A reassuring message for employers
While AI has lowered the barrier to initiating claims and contributed to their increased volume, it has not diluted the FWC’s expectation that applications be grounded in accurate facts and genuine legal arguments.
The decision reinforces that employers are not required to accept erroneous characterisations of contracts, awards or workplace events simply because they appear in lengthy or sophisticated‑looking submissions. Where inaccuracies are identified and persist despite clarification, the FWC may be inclined to order that an employee pay an employer’s legal costs given the employee’s seemingly unreasonable conduct.

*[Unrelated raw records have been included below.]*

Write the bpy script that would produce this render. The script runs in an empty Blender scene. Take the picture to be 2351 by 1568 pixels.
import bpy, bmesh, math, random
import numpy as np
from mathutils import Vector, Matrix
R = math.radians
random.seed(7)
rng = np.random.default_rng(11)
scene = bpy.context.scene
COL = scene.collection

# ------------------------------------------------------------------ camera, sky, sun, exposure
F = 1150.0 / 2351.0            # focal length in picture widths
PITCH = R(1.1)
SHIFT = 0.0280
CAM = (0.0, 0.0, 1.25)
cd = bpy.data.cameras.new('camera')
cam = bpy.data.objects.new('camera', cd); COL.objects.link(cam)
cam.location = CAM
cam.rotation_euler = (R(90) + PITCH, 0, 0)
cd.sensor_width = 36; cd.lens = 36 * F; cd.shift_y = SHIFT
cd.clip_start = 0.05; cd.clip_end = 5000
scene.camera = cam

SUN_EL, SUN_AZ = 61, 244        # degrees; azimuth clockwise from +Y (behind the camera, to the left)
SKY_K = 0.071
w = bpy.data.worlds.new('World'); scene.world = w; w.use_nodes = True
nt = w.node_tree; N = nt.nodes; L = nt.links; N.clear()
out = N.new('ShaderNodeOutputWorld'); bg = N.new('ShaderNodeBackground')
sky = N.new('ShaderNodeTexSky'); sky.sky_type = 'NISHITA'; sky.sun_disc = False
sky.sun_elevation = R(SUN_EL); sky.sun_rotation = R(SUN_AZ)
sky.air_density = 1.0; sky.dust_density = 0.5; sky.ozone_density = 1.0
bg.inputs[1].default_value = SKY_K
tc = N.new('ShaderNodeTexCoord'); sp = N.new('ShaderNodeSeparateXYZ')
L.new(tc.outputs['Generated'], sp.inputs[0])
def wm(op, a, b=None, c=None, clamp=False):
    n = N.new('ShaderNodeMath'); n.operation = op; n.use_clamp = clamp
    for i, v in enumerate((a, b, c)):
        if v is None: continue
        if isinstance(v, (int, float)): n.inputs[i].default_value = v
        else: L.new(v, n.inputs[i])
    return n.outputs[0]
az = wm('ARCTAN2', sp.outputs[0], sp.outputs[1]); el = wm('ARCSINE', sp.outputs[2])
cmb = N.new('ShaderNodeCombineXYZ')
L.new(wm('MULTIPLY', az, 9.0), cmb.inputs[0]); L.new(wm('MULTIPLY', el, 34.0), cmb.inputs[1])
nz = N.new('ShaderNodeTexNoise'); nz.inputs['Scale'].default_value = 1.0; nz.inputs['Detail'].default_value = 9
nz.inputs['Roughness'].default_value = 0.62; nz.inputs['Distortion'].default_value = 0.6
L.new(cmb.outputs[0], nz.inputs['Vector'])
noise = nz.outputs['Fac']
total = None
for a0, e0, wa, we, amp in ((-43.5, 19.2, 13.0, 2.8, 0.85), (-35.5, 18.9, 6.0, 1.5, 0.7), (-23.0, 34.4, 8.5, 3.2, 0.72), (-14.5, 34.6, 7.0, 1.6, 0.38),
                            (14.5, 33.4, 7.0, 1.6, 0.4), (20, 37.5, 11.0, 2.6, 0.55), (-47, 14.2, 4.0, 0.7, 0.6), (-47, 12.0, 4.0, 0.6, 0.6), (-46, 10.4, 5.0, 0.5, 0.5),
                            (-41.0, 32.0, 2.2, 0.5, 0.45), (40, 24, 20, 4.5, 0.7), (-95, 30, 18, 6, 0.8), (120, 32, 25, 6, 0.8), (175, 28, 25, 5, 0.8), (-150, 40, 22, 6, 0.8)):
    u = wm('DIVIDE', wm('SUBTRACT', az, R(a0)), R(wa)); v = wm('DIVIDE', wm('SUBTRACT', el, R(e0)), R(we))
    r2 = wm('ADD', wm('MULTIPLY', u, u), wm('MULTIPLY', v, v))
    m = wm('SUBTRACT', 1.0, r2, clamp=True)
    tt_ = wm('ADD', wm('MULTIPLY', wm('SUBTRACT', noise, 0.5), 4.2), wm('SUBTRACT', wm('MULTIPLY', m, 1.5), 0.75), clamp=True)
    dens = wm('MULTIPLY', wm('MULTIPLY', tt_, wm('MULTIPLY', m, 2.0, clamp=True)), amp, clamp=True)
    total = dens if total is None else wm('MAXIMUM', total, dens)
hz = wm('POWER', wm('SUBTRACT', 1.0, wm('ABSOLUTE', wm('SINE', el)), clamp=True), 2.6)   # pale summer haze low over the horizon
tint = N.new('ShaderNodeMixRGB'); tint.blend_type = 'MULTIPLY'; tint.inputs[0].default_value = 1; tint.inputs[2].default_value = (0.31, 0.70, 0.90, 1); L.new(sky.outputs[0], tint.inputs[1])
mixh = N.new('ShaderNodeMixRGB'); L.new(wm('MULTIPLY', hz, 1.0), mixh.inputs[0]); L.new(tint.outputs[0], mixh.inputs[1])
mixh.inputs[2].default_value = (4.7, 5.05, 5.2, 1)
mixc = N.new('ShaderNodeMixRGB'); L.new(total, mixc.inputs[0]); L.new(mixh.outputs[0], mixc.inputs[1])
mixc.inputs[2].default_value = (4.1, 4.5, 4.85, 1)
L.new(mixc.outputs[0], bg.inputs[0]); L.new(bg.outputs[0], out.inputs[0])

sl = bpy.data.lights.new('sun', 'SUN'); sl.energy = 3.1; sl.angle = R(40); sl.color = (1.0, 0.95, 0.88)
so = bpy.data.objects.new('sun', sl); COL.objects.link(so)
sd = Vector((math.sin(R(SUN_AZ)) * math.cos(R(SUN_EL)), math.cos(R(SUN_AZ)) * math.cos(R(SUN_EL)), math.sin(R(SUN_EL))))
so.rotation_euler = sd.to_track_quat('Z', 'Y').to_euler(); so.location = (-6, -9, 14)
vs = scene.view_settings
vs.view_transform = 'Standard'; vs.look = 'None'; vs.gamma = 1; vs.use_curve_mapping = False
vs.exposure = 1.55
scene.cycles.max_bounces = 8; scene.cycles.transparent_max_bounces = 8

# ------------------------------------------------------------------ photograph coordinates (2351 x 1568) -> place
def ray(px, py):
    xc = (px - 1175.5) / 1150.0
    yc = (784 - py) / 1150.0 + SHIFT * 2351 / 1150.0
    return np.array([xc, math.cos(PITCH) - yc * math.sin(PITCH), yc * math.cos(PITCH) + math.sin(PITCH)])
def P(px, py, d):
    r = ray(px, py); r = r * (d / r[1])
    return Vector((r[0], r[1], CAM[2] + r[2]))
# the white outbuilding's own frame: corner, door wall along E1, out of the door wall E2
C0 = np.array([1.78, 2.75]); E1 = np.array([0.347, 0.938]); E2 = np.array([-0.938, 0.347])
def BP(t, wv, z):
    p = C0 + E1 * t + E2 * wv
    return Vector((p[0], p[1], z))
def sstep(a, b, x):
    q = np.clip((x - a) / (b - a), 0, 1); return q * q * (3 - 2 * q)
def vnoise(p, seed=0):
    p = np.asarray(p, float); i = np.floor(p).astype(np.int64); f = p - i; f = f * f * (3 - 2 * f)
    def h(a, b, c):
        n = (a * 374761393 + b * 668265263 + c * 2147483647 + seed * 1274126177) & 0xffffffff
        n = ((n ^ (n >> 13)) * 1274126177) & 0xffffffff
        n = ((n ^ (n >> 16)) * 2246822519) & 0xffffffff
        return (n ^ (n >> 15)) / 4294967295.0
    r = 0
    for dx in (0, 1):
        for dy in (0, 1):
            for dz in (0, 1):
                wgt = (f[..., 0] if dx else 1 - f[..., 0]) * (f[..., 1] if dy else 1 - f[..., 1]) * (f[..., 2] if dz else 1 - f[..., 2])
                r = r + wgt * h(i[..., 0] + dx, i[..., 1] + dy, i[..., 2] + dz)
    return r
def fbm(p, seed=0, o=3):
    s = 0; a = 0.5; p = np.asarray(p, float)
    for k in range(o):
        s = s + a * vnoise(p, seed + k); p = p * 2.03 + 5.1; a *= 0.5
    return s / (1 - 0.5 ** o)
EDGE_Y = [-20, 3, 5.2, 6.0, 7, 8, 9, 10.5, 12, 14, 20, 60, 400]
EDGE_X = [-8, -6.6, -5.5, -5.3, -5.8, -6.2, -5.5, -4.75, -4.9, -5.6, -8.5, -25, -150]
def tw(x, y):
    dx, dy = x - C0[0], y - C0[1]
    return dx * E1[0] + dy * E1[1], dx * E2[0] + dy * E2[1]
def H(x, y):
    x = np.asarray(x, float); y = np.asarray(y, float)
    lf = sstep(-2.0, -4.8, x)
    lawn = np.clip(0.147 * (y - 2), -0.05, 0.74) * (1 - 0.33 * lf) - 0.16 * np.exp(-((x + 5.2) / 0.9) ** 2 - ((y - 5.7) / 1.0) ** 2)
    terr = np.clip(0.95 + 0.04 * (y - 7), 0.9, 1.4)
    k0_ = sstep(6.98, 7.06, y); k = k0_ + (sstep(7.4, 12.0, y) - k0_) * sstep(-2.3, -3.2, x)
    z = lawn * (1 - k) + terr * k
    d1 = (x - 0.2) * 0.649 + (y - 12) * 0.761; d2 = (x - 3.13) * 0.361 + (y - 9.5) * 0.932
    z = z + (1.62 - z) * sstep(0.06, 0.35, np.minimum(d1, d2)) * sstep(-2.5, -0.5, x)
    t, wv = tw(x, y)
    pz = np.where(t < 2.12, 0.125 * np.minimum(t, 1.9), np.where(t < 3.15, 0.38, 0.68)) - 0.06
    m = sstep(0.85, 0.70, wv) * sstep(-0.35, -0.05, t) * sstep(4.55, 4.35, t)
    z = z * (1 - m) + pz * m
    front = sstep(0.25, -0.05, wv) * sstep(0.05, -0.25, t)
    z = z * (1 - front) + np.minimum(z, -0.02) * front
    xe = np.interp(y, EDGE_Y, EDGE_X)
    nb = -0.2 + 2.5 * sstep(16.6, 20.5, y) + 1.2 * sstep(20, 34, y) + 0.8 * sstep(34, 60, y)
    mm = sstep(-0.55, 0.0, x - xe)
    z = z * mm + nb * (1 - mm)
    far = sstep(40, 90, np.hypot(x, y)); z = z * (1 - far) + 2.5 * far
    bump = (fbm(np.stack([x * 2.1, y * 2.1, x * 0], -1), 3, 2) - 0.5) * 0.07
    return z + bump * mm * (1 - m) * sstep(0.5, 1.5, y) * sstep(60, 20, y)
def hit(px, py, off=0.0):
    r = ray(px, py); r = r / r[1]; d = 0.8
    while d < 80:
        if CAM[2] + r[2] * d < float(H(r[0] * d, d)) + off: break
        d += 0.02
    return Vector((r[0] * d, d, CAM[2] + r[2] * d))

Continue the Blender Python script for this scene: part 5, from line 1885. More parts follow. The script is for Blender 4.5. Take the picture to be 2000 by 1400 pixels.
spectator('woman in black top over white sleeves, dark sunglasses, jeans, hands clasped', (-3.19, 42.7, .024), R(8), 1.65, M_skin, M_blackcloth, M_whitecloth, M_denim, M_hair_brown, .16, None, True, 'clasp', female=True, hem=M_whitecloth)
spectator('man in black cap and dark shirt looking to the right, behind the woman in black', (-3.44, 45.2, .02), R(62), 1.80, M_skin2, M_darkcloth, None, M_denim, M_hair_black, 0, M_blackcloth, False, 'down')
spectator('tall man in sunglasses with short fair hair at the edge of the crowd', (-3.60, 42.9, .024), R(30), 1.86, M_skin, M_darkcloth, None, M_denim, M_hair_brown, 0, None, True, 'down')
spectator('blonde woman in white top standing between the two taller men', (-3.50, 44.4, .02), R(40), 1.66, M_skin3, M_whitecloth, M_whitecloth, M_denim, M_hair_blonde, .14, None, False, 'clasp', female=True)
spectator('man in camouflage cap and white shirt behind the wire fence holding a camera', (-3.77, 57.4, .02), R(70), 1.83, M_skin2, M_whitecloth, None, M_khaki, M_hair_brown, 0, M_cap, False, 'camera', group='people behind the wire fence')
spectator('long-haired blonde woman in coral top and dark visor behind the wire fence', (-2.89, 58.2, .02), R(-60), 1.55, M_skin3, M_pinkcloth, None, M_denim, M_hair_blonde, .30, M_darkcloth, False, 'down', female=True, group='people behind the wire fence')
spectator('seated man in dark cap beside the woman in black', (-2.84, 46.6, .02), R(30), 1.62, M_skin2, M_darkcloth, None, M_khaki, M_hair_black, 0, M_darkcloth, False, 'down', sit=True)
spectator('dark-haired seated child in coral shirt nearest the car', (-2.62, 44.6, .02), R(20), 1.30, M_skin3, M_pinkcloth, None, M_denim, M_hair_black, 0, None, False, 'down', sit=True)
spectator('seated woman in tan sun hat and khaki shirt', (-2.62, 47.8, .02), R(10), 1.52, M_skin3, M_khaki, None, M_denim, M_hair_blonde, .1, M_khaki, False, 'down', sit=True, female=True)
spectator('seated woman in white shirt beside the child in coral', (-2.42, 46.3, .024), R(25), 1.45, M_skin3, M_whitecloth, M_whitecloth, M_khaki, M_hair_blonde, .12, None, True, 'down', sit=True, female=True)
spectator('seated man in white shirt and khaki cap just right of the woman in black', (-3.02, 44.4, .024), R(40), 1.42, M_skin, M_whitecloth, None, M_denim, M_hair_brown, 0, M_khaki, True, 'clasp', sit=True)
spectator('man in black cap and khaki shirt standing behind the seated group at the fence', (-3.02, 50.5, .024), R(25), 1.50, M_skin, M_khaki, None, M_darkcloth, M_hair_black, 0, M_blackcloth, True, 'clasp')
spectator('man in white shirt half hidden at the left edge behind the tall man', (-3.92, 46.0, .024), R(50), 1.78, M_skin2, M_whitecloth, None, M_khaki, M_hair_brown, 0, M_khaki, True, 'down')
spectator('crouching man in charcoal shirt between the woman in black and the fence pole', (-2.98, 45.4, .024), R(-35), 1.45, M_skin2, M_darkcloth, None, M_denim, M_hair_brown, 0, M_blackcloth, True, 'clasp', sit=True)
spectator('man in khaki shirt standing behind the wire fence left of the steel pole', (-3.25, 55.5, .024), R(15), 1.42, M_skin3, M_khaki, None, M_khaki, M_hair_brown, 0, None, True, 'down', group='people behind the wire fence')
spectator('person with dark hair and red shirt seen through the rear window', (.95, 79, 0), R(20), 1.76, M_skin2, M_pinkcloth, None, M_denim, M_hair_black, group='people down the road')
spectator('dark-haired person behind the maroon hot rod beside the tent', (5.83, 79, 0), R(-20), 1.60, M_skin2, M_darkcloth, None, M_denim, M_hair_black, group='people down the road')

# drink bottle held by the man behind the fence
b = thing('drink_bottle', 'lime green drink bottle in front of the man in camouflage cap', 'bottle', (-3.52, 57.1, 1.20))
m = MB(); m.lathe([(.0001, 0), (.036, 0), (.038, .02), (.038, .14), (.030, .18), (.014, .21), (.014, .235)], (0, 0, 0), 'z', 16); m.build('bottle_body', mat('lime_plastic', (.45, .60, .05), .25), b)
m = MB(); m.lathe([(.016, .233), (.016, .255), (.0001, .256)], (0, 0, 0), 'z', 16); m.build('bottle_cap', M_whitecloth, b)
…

Practical takeaways for employers
The case highlights the limitations of AI in employment disputes. In this case example, AI could not carefully read and understand employment contracts, accurately reference relevant industrial instruments, provide legal advice or understand how the FWC assesses credibility. The errors in this case are particularly striking given the relevant industrial instruments were not complex or lengthy. The employee nevertheless chose to rely on AI‑generated interpretations rather than the documents themselves, a decision that materially undermined his credibility.
For employers receiving general protections applications, particularly those that appear heavily templated or AI‑generated, it is prudent to examine claims closely for factual inaccuracies or misstatements and verify whether cited contractual, award or statutory provisions actually exist.
Importantly, if an employee persists in advancing claims based on incorrect facts or misrepresentations, especially after those issues are raised, employers may have a basis to recover their legal costs.